The ruling class is on a full court press, media in tow, including “alternative” media like “Democracy Now,” to convince the American people that the road to peace is through the electoral machinations of the ruling class. “Democracy Now” after running a powerful expose on the policy advisors of all the candidates (one and all with ruling class credentials of the CIA, FBI, and other counter-revolutionary institutions), Republicans and Democrats, ran a whole show of the speeches of the winners in the Iowa caucuses (Obama, Edwards, Clinton, Huckabee, and Romney), allowing one minute (exactly, no joke!) for the antiwar protests of the candidates that took place in Iowa on the caucus day.
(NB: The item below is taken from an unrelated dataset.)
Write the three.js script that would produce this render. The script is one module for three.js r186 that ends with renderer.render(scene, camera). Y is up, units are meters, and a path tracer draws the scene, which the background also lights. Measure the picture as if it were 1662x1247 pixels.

The lower levels of the state, all run by the political parties of the ruling class are part of the plan to derail and deflect all protest and independence. They did this by moving up the primary votes in many states in order to give the illusion that the people actually have some say about the basic political decisions of war and peace, social services and rights (like health care, housing and education), and economics, by voting for one representative of the corporate ruling class or another. Voting for one multi-millionaire or another. But the deck is entirely stacked against any demo-cracy, any real decision making, by the working class, the majority of the people.

That is why political movements that represent the interests of the working people, movements for peace and social justice, economic power and democratic rights must be organized completely independently from the ruling class political parties. Such independent action is expressed in mass street demonstrations against the war. Now, such actions are more important than ever.